*WHAT IS NEEDED*.
Extract the whole listing as it stands. Do not include the pictures.

-- start --

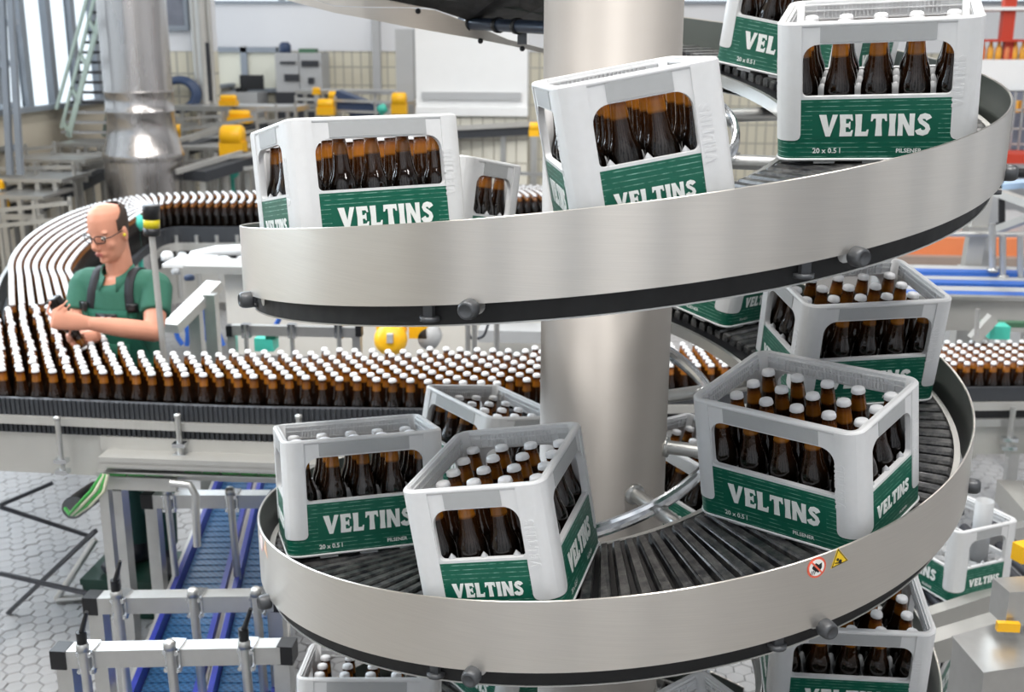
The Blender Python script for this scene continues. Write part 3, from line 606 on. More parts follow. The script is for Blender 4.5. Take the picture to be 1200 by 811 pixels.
def smooth(pts, n=8):
    o = []
    for i in range(len(pts) - 1):
        p0, p1, p2, p3 = pts[max(i - 1, 0)], pts[i], pts[i + 1], pts[min(i + 2, len(pts) - 1)]
        for k in range(n):
            t = k / n; o.append(.5 * ((2 * p1) + (-p0 + p2) * t + (2 * p0 - 5 * p1 + 4 * p2 - p3) * t * t + (-p0 + 3 * p1 - 3 * p2 + p3) * t ** 3))
    return o + [pts[-1]]
SL, SR = smooth(LANE_L), smooth(LANE_R); lane_spots = []
for k in range(8):
    ln = [a.lerp(b_, (k + .5) / 8) for a, b_ in zip(SL, SR)]; need = (k % 2) * SPC / 2; pos = 0
    for a, b_ in zip(ln[:-1], ln[1:]):
        L_ = (b_ - a).length
        while need < pos + L_: q = a.lerp(b_, (need - pos) / L_); lane_spots.append((q.x, q.y)); need += SPC
        pos += L_
lane_near = [q for q in lane_spots if q[1] < 3.2]
spots = []                                   # (x, y, lane tag)
y = 1.16; row = 0; SPC = .0655
while y < 3.0:
    x = -4 + (row % 2) * SPC / 2
    while x < 1:
        if inside(x, y) and all((x - u) ** 2 + (y - v) ** 2 > .0036 for u, v in lane_near): spots.append((x + random.uniform(-.005, .005), y + random.uniform(-.005, .005)))
        x += SPC + .003
    y += SPC * .90; row += 1
# right-hand conveyor behind the spiral, a little lower
ZC2 = 1.18; ZD2 = ZC2 - .257; right_spots = []
a, b_ = P(770, 426.5, ZC2), P(1290, 422.5, ZC2); dr = (b_ - a); L2 = dr.length; dr.normalize(); nr = Vector((-dr.y, dr.x, 0))
i = 0
while i * SPC < L2:
    for j in range(7): q = a + dr * (i * SPC) + nr * (j * SPC) ; right_spots.append((q.x, q.y))
    i += 1
def pix(x, y, z):
    d = Vector((x, y, z)) - EYE; zz = d.dot(F); return (600 + FPX * d.dot(RT) / zz, 405.5 - FPX * d.dot(UP) / zz, zz)
cand = []
for src, pts, z in ((0, spots, ZD), (1, lane_spots, ZD), (2, right_spots, ZD2)):
    for x, y in pts:
        px, py, d = pix(x, y, z + .25); seen = -12 < px < 1212 and py > 180
        if src == 0 and (px > 645 or (px > 500 and py > 455)): seen = False
        if src == 2 and not (784 < px < 822 or px > 1098): seen = False
        cand.append((0 if seen else 1, d, src, x, y, z))
cand.sort(); NBELT = 130; FAR = {0: (MB(), MB()), 2: (MB(), MB())}
bl = MB().lathe([(.0322, 0), (.0322, .134), (.0290, .153), (.0215, .175), (.0178, .205), (.0140, .243), (0, .252)], 10)
cl_ = MB().lathe([(.0150, .2440), (.0146, .2505), (.010, .2565), (0, .257)], 8)
fr_y = {0: [], 2: []}
for i, (k, d, src, x, y, z) in enumerate(cand):
    mt = Matrix.Translation((x, y, z))
    if i < NBELT and k == 0:
        if src == 2: lab, gp = 'brown capped bottle on the lower conveyor right of the spiral', 'bottles on the right hand conveyor'
        elif not any(v < y - .02 and abs(u - x) < .04 and y - v < .13 for u, v in spots): lab, gp = 'brown capped bottle in the front row along the dark chain edge', 'front row bottles along the chain edge'
        elif x < -2.1: lab, gp = 'brown capped bottle in the crowd at the left, beside the worker', 'crowded bottles left of the worker'
        else: lab, gp = 'brown capped bottle in the crowd behind the front row, before the worker', 'crowded bottles behind the front row'
        bottle(mt @ Matrix.Rotation(random.uniform(0, 6), 4, 'Z'), lab, gp)
    else:
        far, far2 = FAR[2 if src == 2 else 0]; far.add([(a + x, b_ + y, c_ + z) for a, b_, c_ in bl.v], bl.f, True); far2.add([(a + x, b_ + y, c_ + z) for a, b_, c_ in cl_.v], cl_.f, True)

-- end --

*FINISHED TASK*.
The Blender Python script for this scene continues. Write part 3, from line 606 on. More parts follow. The script is for Blender 4.5. Take the picture to be 1200 by 811 pixels.
def smooth(pts, n=8):
    o = []
    for i in range(len(pts) - 1):
        p0, p1, p2, p3 = pts[max(i - 1, 0)], pts[i], pts[i + 1], pts[min(i + 2, len(pts) - 1)]
        for k in range(n):
            t = k / n; o.append(.5 * ((2 * p1) + (-p0 + p2) * t + (2 * p0 - 5 * p1 + 4 * p2 - p3) * t * t + (-p0 + 3 * p1 - 3 * p2 + p3) * t ** 3))
    return o + [pts[-1]]
SL, SR = smooth(LANE_L), smooth(LANE_R); lane_spots = []
for k in range(8):
    ln = [a.lerp(b_, (k + .5) / 8) for a, b_ in zip(SL, SR)]; need = (k % 2) * SPC / 2; pos = 0
    for a, b_ in zip(ln[:-1], ln[1:]):
        L_ = (b_ - a).length
        while need < pos + L_: q = a.lerp(b_, (need - pos) / L_); lane_spots.append((q.x, q.y)); need += SPC
        pos += L_
lane_near = [q for q in lane_spots if q[1] < 3.2]
spots = []                                   # (x, y, lane tag)
y = 1.16; row = 0; SPC = .0655
while y < 3.0:
    x = -4 + (row % 2) * SPC / 2
    while x < 1:
        if inside(x, y) and all((x - u) ** 2 + (y - v) ** 2 > .0036 for u, v in lane_near): spots.append((x + random.uniform(-.005, .005), y + random.uniform(-.005, .005)))
        x += SPC + .003
    y += SPC * .90; row += 1
# right-hand conveyor behind the spiral, a little lower
ZC2 = 1.18; ZD2 = ZC2 - .257; right_spots = []
a, b_ = P(770, 426.5, ZC2), P(1290, 422.5, ZC2); dr = (b_ - a); L2 = dr.length; dr.normalize(); nr = Vector((-dr.y, dr.x, 0))
i = 0
while i * SPC < L2:
    for j in range(7): q = a + dr * (i * SPC) + nr * (j * SPC) ; right_spots.append((q.x, q.y))
    i += 1
def pix(x, y, z):
    d = Vector((x, y, z)) - EYE; zz = d.dot(F); return (600 + FPX * d.dot(RT) / zz, 405.5 - FPX * d.dot(UP) / zz, zz)
cand = []
for src, pts, z in ((0, spots, ZD), (1, lane_spots, ZD), (2, right_spots, ZD2)):
    for x, y in pts:
        px, py, d = pix(x, y, z + .25); seen = -12 < px < 1212 and py > 180
        if src == 0 and (px > 645 or (px > 500 and py > 455)): seen = False
        if src == 2 and not (784 < px < 822 or px > 1098): seen = False
        cand.append((0 if seen else 1, d, src, x, y, z))
cand.sort(); NBELT = 130; FAR = {0: (MB(), MB()), 2: (MB(), MB())}
bl = MB().lathe([(.0322, 0), (.0322, .134), (.0290, .153), (.0215, .175), (.0178, .205), (.0140, .243), (0, .252)], 10)
cl_ = MB().lathe([(.0150, .2440), (.0146, .2505), (.010, .2565), (0, .257)], 8)
fr_y = {0: [], 2: []}
for i, (k, d, src, x, y, z) in enumerate(cand):
    mt = Matrix.Translation((x, y, z))
    if i < NBELT and k == 0:
        if src == 2: lab, gp = 'brown capped bottle on the lower conveyor right of the spiral', 'bottles on the right hand conveyor'
        elif not any(v < y - .02 and abs(u - x) < .04 and y - v < .13 for u, v in spots): lab, gp = 'brown capped bottle in the front row along the dark chain edge', 'front row bottles along the chain edge'
        elif x < -2.1: lab, gp = 'brown capped bottle in the crowd at the left, beside the worker', 'crowded bottles left of the worker'
        else: lab, gp = 'brown capped bottle in the crowd behind the front row, before the worker', 'crowded bottles behind the front row'
        bottle(mt @ Matrix.Rotation(random.uniform(0, 6), 4, 'Z'), lab, gp)
    else:
        far, far2 = FAR[2 if src == 2 else 0]; far.add([(a + x, b_ + y, c_ + z) for a, b_, c_ in bl.v], bl.f, True); far2.add([(a + x, b_ + y, c_ + z) for a, b_, c_ in cl_.v], cl_.f, True)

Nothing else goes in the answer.